Concernant le contrôle de la gestion exercé par ces Cours, les deux chercheurs estiment qu'il reste pluriannuel et très espacé dans le temps. Faute de disposer de moyens conséquents, les C.R.C. ne contrôlent réellement qu'un nombre limité des comptes des collectivités territoriales, affirment-ils.
Nécessité
Toutefois, Abdelhamid Najah tient à préciser que la gestion communale reste un terrain miné où n'importe quel élu peut commettre des contraventions délibérées ou non délibérées. « En effet, il est facile d'accuser un élu de mauvaise gestion, de refus d'appliquer les lois, d'abus de pouvoir ou autres. Notamment un président ou un vice-président qui ont d'importantes prérogatives ».
Notre source estime que le vrai problème est que l'ensemble de ces missions s'exercent sans certaines connaissances et certains savoir-faire de la part des édiles. « Et c'est là le piège dans lequel tombent plusieurs élus qui se jettent dans l'eau de la gestion communale sans formation préalable et sans expérience.
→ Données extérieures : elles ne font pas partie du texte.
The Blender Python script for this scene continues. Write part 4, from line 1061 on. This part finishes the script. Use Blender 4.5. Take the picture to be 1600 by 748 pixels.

D'autant qu'ils sont contrôlés par des juges bien formés qui jouissent d'une grande expérience en matière de gestion communale », a-t-elle noté.
Pour notre interlocuteur, la loi régissant les communes doit être revisitée afin de ne plus confier la gestion des communes à des individus sans formation et sans expérience. « Le législateur a fait des pas géants au niveau de la surveillance et du contrôle des communes, il est appelé aujourd'hui à faire de même concernant les individus qui président aux destinées des communes en imposant des conditions plus exigeantes concernant l'exercice de la gestion communale. Il est inconvenable qu'un juge de la Cour des comptes ait comme interlocuteur un président de commune analphabète et sans expérience aucune dans la gestion », a conclu Abdelhamid Najah.